* Begin *

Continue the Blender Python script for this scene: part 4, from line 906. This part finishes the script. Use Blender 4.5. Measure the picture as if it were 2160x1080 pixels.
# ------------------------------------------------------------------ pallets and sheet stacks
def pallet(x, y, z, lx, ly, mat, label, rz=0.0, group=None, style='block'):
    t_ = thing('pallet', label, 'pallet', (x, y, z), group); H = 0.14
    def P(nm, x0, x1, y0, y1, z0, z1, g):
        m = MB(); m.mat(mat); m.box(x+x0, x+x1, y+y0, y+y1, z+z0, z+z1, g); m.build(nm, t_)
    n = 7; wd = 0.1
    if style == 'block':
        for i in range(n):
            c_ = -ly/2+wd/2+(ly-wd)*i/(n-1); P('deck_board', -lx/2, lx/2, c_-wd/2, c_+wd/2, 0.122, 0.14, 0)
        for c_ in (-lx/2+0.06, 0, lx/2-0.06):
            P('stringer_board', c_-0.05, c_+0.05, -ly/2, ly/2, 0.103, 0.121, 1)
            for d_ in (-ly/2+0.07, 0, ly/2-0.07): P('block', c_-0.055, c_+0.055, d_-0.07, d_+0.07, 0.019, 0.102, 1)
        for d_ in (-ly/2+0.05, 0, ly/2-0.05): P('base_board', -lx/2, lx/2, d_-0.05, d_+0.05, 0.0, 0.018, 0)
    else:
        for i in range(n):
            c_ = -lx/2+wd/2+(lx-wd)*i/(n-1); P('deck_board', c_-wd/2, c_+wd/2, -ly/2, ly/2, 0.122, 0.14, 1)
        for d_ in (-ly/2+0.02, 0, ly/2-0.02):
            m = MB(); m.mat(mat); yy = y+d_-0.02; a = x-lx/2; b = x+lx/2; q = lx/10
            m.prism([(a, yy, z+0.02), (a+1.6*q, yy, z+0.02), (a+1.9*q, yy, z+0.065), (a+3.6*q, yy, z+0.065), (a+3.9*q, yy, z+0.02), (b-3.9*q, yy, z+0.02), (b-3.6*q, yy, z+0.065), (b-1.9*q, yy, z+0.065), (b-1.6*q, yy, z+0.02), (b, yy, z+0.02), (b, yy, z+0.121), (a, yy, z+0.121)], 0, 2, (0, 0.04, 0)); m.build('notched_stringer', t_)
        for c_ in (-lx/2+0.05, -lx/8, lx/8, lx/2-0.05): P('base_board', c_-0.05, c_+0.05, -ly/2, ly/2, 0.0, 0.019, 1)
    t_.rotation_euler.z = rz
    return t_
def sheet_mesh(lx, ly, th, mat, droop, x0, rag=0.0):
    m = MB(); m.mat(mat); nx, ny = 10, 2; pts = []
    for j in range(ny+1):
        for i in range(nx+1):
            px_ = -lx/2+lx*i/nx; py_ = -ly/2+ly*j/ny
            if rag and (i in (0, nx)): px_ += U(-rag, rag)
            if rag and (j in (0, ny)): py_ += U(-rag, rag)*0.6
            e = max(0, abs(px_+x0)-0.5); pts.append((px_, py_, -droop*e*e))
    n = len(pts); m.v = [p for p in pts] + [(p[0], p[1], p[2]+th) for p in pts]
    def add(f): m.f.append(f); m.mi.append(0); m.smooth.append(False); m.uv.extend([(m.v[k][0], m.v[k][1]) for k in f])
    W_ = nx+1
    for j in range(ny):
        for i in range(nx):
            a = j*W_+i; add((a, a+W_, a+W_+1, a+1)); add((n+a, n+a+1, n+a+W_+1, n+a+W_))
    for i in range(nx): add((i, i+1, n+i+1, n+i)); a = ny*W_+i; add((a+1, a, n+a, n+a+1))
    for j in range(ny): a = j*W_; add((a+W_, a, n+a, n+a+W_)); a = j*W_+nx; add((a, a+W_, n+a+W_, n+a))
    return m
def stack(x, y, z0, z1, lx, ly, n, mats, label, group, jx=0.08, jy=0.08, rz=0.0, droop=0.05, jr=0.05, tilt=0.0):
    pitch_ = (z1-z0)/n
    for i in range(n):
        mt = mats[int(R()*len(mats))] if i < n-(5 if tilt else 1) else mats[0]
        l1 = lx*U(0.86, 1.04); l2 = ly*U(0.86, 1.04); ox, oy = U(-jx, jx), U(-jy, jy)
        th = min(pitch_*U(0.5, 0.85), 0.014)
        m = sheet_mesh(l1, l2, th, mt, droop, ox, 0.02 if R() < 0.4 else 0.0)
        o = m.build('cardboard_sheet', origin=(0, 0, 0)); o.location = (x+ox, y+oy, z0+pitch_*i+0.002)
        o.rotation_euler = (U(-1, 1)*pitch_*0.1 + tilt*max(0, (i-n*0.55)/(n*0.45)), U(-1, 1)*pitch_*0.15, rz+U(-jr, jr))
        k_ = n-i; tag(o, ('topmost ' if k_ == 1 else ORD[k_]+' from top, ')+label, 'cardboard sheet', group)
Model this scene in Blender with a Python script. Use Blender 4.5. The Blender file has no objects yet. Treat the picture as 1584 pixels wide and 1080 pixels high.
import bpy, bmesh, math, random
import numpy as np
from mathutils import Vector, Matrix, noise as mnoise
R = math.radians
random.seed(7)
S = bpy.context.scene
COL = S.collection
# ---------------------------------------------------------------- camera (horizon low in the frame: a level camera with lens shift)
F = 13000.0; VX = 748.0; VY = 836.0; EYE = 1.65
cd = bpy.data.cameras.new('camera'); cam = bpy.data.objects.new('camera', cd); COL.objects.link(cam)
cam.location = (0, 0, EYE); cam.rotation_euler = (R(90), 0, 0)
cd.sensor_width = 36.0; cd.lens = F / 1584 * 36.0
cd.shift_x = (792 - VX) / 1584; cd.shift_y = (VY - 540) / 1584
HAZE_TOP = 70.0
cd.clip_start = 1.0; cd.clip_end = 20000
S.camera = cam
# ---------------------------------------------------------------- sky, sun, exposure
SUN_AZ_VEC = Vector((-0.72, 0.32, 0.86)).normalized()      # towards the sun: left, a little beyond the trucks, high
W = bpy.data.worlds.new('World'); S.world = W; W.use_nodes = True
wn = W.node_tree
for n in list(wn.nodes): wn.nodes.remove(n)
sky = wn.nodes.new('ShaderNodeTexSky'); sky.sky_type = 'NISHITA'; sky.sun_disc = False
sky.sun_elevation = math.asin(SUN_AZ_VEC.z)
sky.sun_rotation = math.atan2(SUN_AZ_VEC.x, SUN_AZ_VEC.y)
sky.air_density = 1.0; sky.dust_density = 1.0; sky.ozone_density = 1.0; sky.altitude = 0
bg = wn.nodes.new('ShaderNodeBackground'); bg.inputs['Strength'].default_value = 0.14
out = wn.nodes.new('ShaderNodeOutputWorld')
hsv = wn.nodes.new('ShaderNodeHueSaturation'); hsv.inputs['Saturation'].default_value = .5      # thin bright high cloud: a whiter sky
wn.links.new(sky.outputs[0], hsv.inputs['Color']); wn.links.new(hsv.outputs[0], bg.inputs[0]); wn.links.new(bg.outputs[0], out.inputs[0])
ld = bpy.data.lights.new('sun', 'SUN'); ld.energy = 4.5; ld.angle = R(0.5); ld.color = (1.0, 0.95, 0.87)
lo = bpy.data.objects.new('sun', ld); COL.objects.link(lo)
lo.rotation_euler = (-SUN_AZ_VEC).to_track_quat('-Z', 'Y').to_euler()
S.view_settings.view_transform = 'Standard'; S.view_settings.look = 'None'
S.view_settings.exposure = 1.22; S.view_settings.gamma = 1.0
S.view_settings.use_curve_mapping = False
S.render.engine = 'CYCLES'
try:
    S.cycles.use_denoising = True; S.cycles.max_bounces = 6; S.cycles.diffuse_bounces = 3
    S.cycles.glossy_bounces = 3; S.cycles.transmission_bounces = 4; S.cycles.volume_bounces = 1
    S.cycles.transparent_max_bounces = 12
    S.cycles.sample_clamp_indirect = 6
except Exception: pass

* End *

* **Brief**
Lines containing the string "with" are to be selected and copied.

* **Exercise output**
Model this scene in Blender with a Python script. Use Blender 4.5. The Blender file has no objects yet. Treat the picture as 1584 pixels wide and 1080 pixels high.
# ---------------------------------------------------------------- camera (horizon low in the frame: a level camera with lens shift)